[A run of records]
## START
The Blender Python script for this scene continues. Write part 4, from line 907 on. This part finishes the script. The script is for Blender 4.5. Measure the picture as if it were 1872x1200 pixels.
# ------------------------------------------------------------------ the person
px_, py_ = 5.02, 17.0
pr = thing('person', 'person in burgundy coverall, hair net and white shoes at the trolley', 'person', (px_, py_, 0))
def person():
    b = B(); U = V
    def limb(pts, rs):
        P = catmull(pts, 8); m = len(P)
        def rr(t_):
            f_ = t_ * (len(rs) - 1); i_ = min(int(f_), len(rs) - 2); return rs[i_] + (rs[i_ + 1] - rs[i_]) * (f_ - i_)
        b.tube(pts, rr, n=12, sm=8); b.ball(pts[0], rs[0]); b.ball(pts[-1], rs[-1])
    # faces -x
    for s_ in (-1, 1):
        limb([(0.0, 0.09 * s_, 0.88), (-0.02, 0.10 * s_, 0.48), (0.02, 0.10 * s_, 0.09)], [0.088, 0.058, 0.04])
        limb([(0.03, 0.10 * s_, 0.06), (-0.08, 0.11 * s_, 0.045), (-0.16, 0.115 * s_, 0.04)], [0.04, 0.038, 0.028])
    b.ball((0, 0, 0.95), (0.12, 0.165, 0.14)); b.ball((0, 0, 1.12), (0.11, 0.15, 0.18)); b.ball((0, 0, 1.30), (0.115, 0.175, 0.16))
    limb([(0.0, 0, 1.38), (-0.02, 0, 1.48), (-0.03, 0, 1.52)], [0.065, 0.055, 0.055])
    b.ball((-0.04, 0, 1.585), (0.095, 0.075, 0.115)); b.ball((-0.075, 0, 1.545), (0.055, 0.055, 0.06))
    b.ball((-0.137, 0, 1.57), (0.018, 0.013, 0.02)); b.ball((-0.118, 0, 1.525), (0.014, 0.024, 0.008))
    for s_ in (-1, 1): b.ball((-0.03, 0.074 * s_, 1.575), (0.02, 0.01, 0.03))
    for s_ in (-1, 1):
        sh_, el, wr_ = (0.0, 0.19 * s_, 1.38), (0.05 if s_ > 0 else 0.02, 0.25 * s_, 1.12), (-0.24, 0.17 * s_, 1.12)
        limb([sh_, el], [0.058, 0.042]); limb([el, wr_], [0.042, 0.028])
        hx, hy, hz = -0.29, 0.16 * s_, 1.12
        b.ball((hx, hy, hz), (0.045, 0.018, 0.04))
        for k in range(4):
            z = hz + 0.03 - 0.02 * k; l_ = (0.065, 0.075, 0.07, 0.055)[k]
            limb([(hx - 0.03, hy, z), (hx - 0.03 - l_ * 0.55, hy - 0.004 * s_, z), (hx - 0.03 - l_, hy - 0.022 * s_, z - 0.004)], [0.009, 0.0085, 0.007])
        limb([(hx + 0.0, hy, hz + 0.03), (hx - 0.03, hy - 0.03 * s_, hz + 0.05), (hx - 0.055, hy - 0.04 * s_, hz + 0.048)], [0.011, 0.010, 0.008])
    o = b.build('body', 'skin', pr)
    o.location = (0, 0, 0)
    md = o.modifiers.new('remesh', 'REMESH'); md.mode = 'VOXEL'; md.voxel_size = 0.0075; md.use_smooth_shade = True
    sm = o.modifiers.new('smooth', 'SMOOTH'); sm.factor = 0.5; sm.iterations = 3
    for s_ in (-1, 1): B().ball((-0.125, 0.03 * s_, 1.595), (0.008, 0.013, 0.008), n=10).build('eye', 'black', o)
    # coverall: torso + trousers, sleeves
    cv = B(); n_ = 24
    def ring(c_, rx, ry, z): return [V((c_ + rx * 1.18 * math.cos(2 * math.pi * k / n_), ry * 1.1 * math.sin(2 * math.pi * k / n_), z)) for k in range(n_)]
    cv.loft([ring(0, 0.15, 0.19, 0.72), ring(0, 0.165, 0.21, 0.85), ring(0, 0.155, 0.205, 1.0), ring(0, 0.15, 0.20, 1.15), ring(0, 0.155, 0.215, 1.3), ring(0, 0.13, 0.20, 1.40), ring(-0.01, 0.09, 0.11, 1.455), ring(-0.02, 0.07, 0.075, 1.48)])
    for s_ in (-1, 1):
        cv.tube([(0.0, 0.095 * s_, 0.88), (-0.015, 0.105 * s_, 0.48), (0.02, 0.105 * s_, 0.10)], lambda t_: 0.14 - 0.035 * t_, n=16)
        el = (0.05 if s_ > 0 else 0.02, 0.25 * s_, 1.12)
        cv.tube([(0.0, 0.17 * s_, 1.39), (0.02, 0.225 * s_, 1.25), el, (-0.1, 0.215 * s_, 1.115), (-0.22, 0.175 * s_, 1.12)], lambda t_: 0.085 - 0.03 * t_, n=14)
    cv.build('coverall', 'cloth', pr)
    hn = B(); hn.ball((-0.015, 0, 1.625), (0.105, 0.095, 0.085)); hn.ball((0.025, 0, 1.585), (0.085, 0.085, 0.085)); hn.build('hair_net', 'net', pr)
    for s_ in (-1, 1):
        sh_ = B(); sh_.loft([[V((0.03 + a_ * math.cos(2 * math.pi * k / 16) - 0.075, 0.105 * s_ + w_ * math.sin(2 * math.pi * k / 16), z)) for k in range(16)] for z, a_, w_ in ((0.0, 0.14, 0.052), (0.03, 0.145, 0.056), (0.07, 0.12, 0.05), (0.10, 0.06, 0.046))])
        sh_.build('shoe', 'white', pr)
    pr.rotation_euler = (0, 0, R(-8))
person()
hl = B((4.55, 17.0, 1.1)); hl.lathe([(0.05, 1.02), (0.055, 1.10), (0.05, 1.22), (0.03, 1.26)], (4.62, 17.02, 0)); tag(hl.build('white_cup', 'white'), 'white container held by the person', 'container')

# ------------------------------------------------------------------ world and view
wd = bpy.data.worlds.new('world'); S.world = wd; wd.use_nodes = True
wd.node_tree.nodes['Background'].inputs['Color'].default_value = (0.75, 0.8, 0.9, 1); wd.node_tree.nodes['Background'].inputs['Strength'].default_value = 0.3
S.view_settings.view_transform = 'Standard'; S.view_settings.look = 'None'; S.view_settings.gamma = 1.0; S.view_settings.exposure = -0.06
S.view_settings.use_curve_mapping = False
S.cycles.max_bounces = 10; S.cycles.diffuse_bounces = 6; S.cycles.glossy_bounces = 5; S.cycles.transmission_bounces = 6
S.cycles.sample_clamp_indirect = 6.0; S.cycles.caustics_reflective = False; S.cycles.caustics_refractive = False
## END
## START
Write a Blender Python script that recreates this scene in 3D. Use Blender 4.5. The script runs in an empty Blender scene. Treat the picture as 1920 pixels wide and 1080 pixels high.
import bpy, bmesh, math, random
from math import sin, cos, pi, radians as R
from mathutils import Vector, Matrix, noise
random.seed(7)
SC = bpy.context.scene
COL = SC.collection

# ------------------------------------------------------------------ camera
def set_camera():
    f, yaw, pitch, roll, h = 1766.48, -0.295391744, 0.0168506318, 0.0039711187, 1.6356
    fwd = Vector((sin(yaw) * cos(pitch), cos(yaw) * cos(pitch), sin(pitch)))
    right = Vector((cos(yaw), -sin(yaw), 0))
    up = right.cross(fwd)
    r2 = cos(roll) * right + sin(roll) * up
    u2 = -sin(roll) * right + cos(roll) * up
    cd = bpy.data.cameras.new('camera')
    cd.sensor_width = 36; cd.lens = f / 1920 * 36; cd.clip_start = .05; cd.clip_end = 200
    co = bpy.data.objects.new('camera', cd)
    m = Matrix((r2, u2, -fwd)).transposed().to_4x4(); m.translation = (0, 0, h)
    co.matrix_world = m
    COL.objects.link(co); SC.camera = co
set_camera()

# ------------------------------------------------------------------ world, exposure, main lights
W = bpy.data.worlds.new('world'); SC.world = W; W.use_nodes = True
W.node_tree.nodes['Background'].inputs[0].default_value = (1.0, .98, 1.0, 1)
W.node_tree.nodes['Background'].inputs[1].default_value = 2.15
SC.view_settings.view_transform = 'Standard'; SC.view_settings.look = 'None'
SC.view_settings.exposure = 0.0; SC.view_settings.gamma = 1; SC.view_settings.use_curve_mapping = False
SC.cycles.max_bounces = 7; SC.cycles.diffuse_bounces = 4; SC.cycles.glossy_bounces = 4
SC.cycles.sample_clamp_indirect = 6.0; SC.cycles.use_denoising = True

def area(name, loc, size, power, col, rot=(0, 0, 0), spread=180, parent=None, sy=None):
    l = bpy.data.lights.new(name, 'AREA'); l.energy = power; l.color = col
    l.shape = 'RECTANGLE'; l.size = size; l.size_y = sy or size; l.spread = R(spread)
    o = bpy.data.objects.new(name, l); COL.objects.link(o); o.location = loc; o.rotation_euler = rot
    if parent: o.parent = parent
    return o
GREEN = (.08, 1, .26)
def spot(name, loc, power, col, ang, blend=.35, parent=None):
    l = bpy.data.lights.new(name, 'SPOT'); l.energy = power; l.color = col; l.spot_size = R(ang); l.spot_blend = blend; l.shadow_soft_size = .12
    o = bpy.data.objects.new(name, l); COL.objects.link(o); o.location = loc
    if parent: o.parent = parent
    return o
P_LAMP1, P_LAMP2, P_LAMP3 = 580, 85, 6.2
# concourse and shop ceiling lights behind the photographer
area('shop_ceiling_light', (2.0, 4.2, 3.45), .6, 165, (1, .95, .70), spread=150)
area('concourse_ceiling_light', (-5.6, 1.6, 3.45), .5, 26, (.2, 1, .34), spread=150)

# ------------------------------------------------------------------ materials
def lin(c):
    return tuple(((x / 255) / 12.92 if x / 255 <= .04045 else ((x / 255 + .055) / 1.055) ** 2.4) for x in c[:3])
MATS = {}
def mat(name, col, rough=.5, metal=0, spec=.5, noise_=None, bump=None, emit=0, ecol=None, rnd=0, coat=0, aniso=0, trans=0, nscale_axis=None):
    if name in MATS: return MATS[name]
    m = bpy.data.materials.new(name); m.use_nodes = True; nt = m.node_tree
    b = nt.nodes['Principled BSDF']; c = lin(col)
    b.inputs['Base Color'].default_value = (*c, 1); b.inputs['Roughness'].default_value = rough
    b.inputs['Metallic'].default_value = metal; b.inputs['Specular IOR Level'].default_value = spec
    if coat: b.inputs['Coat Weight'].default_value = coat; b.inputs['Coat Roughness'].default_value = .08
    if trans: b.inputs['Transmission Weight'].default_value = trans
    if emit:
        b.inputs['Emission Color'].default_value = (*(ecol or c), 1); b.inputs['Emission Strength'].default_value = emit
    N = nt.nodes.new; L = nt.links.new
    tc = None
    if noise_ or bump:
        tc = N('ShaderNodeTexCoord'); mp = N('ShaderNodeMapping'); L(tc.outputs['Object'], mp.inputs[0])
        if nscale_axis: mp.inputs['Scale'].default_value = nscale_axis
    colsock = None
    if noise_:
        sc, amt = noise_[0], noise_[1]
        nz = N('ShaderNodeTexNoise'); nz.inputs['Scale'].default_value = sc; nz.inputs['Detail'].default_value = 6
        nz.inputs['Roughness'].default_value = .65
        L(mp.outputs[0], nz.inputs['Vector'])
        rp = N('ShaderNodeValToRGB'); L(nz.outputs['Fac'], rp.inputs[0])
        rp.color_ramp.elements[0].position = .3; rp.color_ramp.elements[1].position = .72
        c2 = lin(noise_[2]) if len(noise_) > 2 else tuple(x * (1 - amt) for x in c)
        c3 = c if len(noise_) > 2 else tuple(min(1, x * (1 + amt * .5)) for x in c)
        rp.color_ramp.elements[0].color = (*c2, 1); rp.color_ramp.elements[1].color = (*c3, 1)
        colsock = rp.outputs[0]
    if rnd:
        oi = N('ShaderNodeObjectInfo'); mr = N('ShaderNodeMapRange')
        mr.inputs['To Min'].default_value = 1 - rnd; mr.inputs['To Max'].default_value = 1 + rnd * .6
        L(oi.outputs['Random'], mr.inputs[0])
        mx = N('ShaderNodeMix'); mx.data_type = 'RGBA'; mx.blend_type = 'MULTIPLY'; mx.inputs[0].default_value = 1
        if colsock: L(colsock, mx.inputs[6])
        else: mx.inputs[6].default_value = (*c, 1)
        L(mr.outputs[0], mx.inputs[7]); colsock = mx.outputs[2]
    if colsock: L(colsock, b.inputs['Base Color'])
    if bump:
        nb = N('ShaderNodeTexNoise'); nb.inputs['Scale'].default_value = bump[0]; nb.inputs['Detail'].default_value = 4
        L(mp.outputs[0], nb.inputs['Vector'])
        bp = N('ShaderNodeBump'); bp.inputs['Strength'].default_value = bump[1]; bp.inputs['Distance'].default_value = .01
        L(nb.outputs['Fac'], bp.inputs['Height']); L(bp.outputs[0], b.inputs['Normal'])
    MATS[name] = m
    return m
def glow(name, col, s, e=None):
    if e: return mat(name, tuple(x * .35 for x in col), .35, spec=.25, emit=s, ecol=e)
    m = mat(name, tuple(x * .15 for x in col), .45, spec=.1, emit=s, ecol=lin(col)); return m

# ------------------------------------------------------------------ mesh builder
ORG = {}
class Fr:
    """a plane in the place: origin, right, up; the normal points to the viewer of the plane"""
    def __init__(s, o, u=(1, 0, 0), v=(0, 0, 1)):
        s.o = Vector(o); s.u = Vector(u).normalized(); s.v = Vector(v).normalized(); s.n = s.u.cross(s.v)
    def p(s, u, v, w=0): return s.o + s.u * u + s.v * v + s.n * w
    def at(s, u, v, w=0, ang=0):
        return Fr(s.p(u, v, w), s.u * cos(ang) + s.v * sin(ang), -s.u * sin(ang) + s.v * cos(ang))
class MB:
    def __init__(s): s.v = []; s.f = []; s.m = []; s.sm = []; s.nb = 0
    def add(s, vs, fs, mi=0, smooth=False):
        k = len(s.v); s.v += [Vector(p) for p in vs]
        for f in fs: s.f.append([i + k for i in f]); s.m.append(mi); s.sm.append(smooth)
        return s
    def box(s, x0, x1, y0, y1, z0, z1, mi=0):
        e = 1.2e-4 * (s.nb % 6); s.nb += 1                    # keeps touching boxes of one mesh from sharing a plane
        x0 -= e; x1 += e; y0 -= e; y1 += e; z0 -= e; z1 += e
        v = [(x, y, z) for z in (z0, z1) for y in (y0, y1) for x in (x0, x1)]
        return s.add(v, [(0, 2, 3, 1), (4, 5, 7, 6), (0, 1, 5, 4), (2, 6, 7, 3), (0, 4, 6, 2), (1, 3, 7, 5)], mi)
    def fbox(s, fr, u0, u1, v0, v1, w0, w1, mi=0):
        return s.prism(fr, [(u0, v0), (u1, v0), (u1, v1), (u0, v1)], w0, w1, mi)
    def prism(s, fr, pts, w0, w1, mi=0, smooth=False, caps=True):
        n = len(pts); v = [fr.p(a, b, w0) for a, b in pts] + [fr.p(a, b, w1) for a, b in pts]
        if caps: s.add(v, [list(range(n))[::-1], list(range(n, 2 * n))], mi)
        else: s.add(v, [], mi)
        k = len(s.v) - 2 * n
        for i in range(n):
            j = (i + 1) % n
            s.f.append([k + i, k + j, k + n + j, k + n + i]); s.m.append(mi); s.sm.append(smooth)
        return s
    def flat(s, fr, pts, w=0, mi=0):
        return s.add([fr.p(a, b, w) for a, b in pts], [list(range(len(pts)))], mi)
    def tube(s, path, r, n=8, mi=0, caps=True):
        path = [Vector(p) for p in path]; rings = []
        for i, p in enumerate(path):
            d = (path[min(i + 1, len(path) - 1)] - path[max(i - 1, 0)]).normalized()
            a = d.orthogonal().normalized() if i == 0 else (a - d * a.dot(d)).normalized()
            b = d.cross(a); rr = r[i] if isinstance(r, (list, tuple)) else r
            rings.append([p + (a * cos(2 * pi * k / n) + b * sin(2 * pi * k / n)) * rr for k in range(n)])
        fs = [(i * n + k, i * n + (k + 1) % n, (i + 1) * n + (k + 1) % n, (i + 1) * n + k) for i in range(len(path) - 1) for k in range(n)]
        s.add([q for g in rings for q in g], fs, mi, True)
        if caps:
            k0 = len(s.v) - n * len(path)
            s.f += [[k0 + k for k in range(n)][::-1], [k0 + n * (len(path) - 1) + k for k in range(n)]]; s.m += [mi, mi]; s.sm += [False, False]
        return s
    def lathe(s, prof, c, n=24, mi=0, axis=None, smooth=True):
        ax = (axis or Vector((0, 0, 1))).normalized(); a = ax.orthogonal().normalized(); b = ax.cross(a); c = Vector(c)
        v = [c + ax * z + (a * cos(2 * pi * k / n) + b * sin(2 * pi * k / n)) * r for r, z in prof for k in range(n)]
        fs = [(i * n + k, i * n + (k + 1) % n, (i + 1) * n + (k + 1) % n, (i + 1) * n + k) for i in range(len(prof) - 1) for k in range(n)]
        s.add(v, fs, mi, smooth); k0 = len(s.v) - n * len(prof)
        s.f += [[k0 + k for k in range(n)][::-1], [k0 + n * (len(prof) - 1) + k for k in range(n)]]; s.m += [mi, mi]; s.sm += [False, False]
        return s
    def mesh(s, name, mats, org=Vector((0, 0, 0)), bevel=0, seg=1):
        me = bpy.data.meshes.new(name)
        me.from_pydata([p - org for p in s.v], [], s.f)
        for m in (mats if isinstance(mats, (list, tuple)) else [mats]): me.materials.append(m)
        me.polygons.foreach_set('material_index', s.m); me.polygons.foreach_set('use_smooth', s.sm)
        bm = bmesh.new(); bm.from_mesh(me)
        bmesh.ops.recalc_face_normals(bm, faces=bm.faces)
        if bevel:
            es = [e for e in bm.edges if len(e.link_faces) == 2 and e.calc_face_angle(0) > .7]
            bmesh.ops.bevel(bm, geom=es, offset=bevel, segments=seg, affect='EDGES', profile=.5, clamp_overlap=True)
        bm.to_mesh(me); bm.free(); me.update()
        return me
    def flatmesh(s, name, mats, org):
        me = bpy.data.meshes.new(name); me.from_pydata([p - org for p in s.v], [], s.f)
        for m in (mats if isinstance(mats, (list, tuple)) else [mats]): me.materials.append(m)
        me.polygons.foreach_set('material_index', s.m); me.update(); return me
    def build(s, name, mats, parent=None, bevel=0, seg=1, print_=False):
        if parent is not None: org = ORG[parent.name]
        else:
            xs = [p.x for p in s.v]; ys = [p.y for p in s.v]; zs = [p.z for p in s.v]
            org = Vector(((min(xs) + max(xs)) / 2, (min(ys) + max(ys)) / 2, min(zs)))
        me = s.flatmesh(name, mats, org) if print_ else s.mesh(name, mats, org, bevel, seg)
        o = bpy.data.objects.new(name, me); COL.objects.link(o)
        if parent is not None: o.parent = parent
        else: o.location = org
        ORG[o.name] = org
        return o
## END
* TASK DIRECTIONS
Quote only the lines running from the line that holds "Write a Blender" to the line that holds "COL = SC.collection", both ends included.

* FINAL RESULT
Write a Blender Python script that recreates this scene in 3D. Use Blender 4.5. The script runs in an empty Blender scene. Treat the picture as 1920 pixels wide and 1080 pixels high.
import bpy, bmesh, math, random
from math import sin, cos, pi, radians as R
from mathutils import Vector, Matrix, noise
random.seed(7)
SC = bpy.context.scene
COL = SC.collection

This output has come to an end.